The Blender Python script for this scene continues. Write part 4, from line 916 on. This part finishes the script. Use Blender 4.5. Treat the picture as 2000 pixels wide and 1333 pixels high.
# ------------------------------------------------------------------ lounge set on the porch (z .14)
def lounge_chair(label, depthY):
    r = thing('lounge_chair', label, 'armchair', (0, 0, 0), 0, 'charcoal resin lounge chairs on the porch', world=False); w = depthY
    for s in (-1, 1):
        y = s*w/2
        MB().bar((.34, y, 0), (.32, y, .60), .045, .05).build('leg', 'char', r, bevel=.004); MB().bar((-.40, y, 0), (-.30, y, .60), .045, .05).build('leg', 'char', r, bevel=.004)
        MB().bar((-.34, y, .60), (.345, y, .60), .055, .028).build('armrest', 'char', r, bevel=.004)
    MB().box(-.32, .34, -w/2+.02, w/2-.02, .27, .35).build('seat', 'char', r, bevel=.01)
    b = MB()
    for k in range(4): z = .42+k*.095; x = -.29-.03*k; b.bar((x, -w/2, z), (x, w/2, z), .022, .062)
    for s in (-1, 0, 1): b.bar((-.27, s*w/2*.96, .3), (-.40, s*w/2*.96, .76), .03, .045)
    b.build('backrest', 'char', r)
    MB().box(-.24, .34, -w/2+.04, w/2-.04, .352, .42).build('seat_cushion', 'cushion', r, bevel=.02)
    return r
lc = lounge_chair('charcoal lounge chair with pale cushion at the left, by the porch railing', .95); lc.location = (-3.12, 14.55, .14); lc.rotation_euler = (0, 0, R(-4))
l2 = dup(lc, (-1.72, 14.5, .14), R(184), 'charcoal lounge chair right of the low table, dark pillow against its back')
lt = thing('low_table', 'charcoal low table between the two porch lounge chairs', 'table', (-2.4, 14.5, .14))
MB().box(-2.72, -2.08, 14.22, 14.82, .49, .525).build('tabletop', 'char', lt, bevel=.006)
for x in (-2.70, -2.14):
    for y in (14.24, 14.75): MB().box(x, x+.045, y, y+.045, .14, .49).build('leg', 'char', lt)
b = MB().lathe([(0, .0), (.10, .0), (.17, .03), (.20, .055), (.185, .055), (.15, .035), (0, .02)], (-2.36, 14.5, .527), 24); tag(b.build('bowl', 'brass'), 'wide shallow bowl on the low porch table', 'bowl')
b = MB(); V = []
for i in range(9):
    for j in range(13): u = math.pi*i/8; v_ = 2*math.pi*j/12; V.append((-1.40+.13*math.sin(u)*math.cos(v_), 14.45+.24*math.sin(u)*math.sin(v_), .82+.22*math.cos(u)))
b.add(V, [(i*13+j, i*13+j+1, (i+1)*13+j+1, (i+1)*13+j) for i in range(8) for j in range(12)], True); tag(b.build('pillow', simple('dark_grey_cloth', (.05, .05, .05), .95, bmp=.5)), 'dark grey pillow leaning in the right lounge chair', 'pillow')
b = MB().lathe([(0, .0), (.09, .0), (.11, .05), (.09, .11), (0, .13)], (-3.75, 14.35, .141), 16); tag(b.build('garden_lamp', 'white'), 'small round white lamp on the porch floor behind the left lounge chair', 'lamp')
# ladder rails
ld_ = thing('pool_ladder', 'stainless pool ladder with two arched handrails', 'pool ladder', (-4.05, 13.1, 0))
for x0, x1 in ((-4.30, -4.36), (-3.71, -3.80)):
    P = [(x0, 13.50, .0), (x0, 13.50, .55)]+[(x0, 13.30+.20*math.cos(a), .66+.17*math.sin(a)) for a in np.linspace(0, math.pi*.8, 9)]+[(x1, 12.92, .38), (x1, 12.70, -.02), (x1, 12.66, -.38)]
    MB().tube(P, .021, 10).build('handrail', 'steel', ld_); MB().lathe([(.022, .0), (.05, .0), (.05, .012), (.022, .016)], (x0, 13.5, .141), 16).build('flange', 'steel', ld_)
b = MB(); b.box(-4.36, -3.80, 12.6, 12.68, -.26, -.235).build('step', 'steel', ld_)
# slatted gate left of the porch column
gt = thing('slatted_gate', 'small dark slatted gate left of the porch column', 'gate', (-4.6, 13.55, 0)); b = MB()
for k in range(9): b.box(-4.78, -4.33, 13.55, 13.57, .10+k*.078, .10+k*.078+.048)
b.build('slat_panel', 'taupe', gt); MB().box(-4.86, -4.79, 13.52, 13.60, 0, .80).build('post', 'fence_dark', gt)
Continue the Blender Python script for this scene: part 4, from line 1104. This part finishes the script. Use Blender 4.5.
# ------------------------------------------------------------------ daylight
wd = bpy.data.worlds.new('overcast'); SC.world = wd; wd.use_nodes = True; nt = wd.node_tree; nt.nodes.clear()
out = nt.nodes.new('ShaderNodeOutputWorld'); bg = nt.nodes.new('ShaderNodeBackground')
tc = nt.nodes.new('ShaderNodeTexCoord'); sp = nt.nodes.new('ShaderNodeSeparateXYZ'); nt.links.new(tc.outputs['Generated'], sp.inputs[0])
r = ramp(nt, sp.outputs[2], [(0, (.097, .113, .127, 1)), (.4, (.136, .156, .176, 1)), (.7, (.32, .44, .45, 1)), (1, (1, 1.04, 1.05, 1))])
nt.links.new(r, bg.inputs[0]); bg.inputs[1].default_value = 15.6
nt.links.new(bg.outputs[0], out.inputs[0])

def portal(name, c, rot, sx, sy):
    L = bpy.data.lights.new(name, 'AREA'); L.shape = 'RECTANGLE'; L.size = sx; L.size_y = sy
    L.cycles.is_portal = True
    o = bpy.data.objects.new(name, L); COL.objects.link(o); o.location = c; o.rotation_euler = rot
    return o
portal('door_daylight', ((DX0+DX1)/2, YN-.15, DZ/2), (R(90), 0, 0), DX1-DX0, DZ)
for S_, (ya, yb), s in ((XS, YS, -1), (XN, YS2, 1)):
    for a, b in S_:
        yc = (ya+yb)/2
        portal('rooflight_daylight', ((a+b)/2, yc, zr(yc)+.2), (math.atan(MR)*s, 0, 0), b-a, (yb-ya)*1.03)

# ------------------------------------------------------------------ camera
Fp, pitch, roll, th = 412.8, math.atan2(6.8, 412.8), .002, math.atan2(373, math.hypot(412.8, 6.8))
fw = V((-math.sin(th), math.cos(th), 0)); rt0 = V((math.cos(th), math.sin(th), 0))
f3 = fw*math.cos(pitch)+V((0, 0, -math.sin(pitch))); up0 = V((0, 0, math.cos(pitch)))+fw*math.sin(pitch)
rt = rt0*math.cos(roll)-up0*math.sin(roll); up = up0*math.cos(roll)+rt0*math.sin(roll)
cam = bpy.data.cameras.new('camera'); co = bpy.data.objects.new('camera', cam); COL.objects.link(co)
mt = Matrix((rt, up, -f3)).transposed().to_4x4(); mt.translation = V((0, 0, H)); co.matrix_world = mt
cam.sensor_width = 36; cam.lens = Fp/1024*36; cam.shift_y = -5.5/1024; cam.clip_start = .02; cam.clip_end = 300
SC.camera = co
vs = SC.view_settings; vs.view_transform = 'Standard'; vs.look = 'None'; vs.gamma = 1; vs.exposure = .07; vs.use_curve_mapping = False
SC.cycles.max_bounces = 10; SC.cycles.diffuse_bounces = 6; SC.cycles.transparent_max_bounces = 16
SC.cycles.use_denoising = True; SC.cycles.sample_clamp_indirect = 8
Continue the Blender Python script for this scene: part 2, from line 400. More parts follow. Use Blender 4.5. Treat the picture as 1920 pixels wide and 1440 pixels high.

━━━━━━━━━━━━━━━━

EXERCISE DETAILS
Look back at the entries above and repeat, unchanged, every line from the line holding "Continue the Blender Python script for this scene: part 4, from" through the line holding "0), b-a, (yb-ya)*1.03)".

RESPONSE TO THE TASK
Continue the Blender Python script for this scene: part 4, from line 1104. This part finishes the script. Use Blender 4.5.
# ------------------------------------------------------------------ daylight
wd = bpy.data.worlds.new('overcast'); SC.world = wd; wd.use_nodes = True; nt = wd.node_tree; nt.nodes.clear()
out = nt.nodes.new('ShaderNodeOutputWorld'); bg = nt.nodes.new('ShaderNodeBackground')
tc = nt.nodes.new('ShaderNodeTexCoord'); sp = nt.nodes.new('ShaderNodeSeparateXYZ'); nt.links.new(tc.outputs['Generated'], sp.inputs[0])
r = ramp(nt, sp.outputs[2], [(0, (.097, .113, .127, 1)), (.4, (.136, .156, .176, 1)), (.7, (.32, .44, .45, 1)), (1, (1, 1.04, 1.05, 1))])
nt.links.new(r, bg.inputs[0]); bg.inputs[1].default_value = 15.6
nt.links.new(bg.outputs[0], out.inputs[0])

def portal(name, c, rot, sx, sy):
    L = bpy.data.lights.new(name, 'AREA'); L.shape = 'RECTANGLE'; L.size = sx; L.size_y = sy
    L.cycles.is_portal = True
    o = bpy.data.objects.new(name, L); COL.objects.link(o); o.location = c; o.rotation_euler = rot
    return o
portal('door_daylight', ((DX0+DX1)/2, YN-.15, DZ/2), (R(90), 0, 0), DX1-DX0, DZ)
for S_, (ya, yb), s in ((XS, YS, -1), (XN, YS2, 1)):
    for a, b in S_:
        yc = (ya+yb)/2
        portal('rooflight_daylight', ((a+b)/2, yc, zr(yc)+.2), (math.atan(MR)*s, 0, 0), b-a, (yb-ya)*1.03)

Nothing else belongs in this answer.